Interserve could face £66m hit if hedge fund thwarts rescue deal. Interserve (IRV) will be forced to immediately hand over £66m to its lenders if its largest shareholder thwarts a controversial debt-for-equity rescue deal announced last week. The ailing government contractor could also be on the hook for payments worth tens of millions of pounds if New York hedge fund Coltrane manages to oust its finance chief, Mark Whiteling. Interserve faces a battle to persuade shareholders to back the deal, which will all but wipe out their stakes and hand control of the company to its lenders.
BP warns war on plastic will help cut global oil demand. The war on single-use plastics could cut demand for oil faster than previously expected over the next two decades, BP (BP.) has warned. The oil major predicted a peak in global oil demand for the first time last year, and in its latest outlook report warned that a crackdown on plastic waste, which is made from fossil fuels, could play a role in slowing oil demand. BP expects demand for oil to rise 0.3% a year before plateauing in the 2030s. The “much slower” growth forecast is well below what BP predicted even two years ago. Last year, its central forecast scenario predicted the world’s appetite for crude would grow by 0.5pc a year through the next decades before peaking in the late 2030s.

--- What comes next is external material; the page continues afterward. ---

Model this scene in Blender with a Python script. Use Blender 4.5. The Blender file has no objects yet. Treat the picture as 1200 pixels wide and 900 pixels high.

Restaurant Group urged to appoint ex-Wagamama boss after chief executive quits. Restaurant Group (RTN) is facing calls to quickly find a successor for chief executive Andy McCue, the architect of the company’s controversial takeover of Wagamama, who has stepped down due to “extenuating personal circumstances”. The FTSE 250 company’s shares, having rebounded from multi-year lows in autumn, plummeted more than 10% in the wake of Thursday’s announcement. The former Paddy Power boss angered shareholders by ploughing ahead with the £559m acquisition of the successful noodle chain. Some 40% of investors in the Frankie & Benny’s owner voted against the “transformational” deal that required shareholders to stump up £315m through a painful rights issue.